Christine Overall is a Professor of Philosophy and holds a University Research Chair at Queen’s University, Kingston, Ontario. Her most recent book is Why Have Children? The Ethical Debate (MIT Press, 2012). We invited her to answer the question “What is Philosophy of Religion?” as part of our “Philosophers of Religion on Philosophy of Religion” series.

As I child I was a bookworm, and the kind of books I loved most were about magic. I started with the endlessly proliferating Oz books, but soon found them facile and implausible. I then devoured Lewis Carroll’s Alice in Wonderland and Through the Looking Glass. I was also captivated by Edwardian novelist E. Nesbit’s books, especially her trilogy, Five Children and It, The Phoenix and the Carpet, and The Amulet. And I immersed myself in the works of twentieth-century American writer Edward Eager, in particular Half Magic, Knight’s Castle, Magic by the Lake, and The Time Garden. These books introduced me to alternate histories, time travel, identity shifts, magical charms, powerful incantations, and supernatural capacities.
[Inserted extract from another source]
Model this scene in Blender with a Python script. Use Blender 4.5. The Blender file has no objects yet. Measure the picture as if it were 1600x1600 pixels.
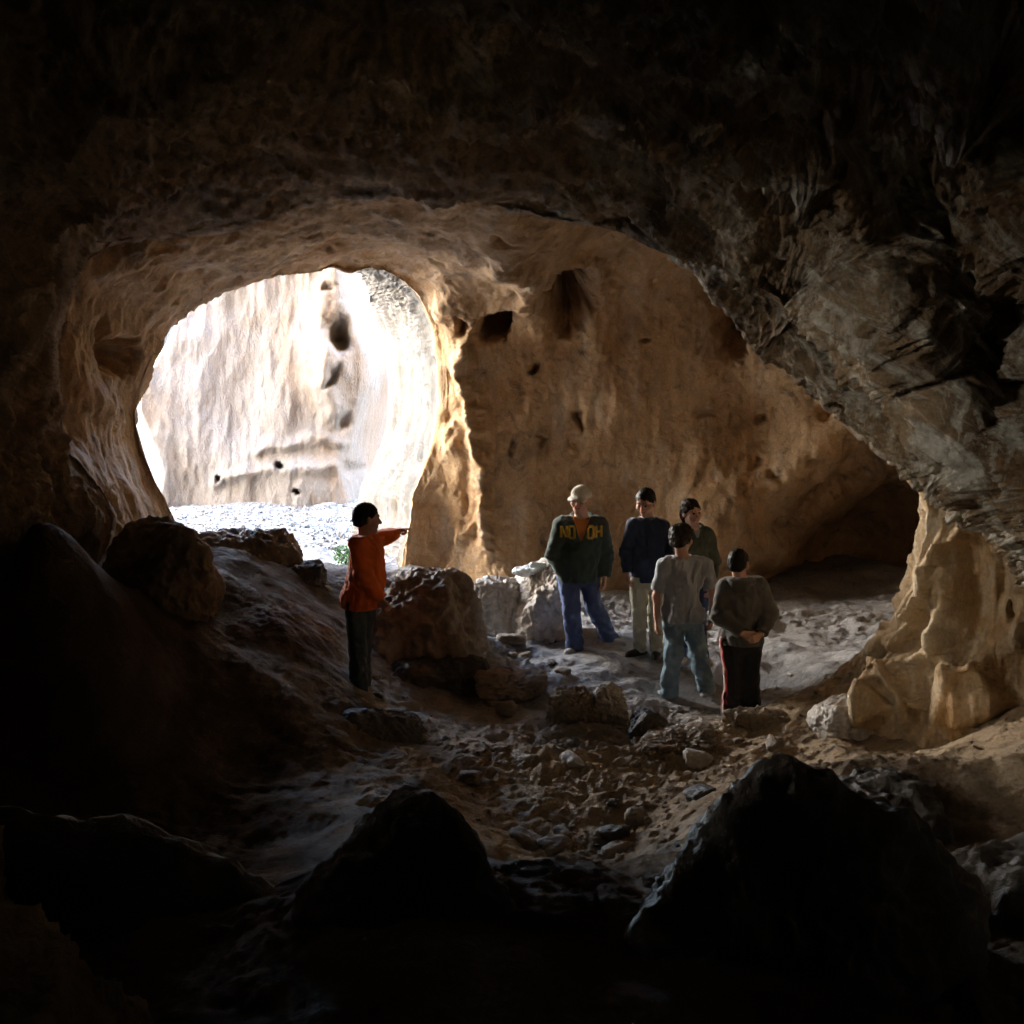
import bpy, math, random
import numpy as np
from mathutils import Vector

SC = bpy.context.scene
COL = SC.collection
R = math.radians
rng = np.random.default_rng(7)

# ------------------------------------------------------------------ camera geometry
F, CAMZ, PITCH = 2080.0, 3.6, R(8.2)
CP, SP = math.cos(PITCH), math.sin(PITCH)

def P(px, py, d):
    """world point at distance d ahead (metres along Y) seen at a spot of the 1600 px frame"""
    px = np.asarray(px, float); py = np.asarray(py, float)
    u = (px - 800) / F; v = (800 - py) / F
    y = CP + v * SP; z = -SP + v * CP
    t = d / y
    return np.stack([u * t, y * t, CAMZ + z * t], -1)

def proj(p):
    x = p[..., 0]; y = p[..., 1]; z = p[..., 2] - CAMZ
    dep = np.maximum(y * CP - z * SP, 0.05)
    return 800 + F * x / dep, 800 - F * (y * SP + z * CP) / dep

# ------------------------------------------------------------------ noise
_perm = rng.permutation(256).astype(np.int64); _perm = np.concatenate([_perm, _perm, _perm])
_g = rng.normal(size=(256, 3)); _g /= np.linalg.norm(_g, axis=1)[:, None]; _g = _g.astype(np.float32)

def perlin(p):
    p = np.asarray(p, np.float32)
    i = np.floor(p).astype(np.int64); f = (p - i).astype(np.float32); i &= 255
    w = f * f * f * (f * (f * 6 - 15) + 10)
    out = 0
    for dx in (0, 1):
        wx = w[:, 0] if dx else 1 - w[:, 0]
        a = _perm[i[:, 0] + dx]
        for dy in (0, 1):
            wy = w[:, 1] if dy else 1 - w[:, 1]
            b = _perm[a + i[:, 1] + dy]
            for dz in (0, 1):
                wz = w[:, 2] if dz else 1 - w[:, 2]
                g = _g[_perm[b + i[:, 2] + dz] & 255]
                d = g[:, 0] * (f[:, 0] - dx) + g[:, 1] * (f[:, 1] - dy) + g[:, 2] * (f[:, 2] - dz)
                out = out + wx * wy * wz * d
    return out * 1.6

def fbm(p, octv=4, gain=0.5, lac=2.07, ridged=False):
    s = 0; a = 1.0; p = np.asarray(p, np.float32)
    for k in range(octv):
        n = perlin(p + 17.3 * k)
        s = s + a * ((0.5 - np.abs(n)) * 2 - 0.45 if ridged else n)
        a *= gain; p = p * lac
    return s

# ------------------------------------------------------------------ smooth scattered interpolation
class TPS:
    def __init__(self, pts, vals, smooth=1e-3):
        self.c = np.asarray(pts, float); v = np.asarray(vals, float)
        self.s = np.abs(self.c).max(); c = self.c / self.s; n = len(c)
        A = np.zeros((n + 3, n + 3)); A[:n, :n] = self.k(c, c) + smooth * np.eye(n)
        A[:n, n] = A[n, :n] = 1; A[:n, n + 1:] = c; A[n + 1:, :n] = c.T
        self.w = np.linalg.solve(A, np.concatenate([v, np.zeros(3)])); self.cn = c
    @staticmethod
    def k(a, b):
        r2 = ((a[:, None] - b[None]) ** 2).sum(-1)
        return 0.5 * r2 * np.log(r2 + 1e-12)
    def __call__(self, x, y):
        sh = np.shape(x); q = np.stack([np.ravel(x), np.ravel(y)], -1) / self.s
        out = np.empty(len(q)); n = len(self.cn)
        for i in range(0, len(q), 40000):
            qq = q[i:i + 40000]
            out[i:i + 40000] = self.k(qq, self.cn) @ self.w[:n] + self.w[n] + qq @ self.w[n + 1:]
        return out.reshape(sh)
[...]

Although I knew that these books were not literally true, I fervently hoped that they might turn out to be the fictional representation of a real world of magic—a world where one might buy a magic carpet and be transported through space and time, where one could find a magic coin that granted wishes (or even half-wishes), where an enchanted animal called a Psammead would transform dull normalcy into endless possibilities, and where children could be masters of their fate and independent agents of their own choices.

But the books that enchanted me most were C. S. Lewis’s Chronicles of Narnia. I had been raised as an Anglican. As a child I often prayed for God’s help, although I never received any noticeable response. Thanks to weekly Sunday School classes, which taught me stories and verses from the King James Version of the Bible, I was an avid and unquestioning believer.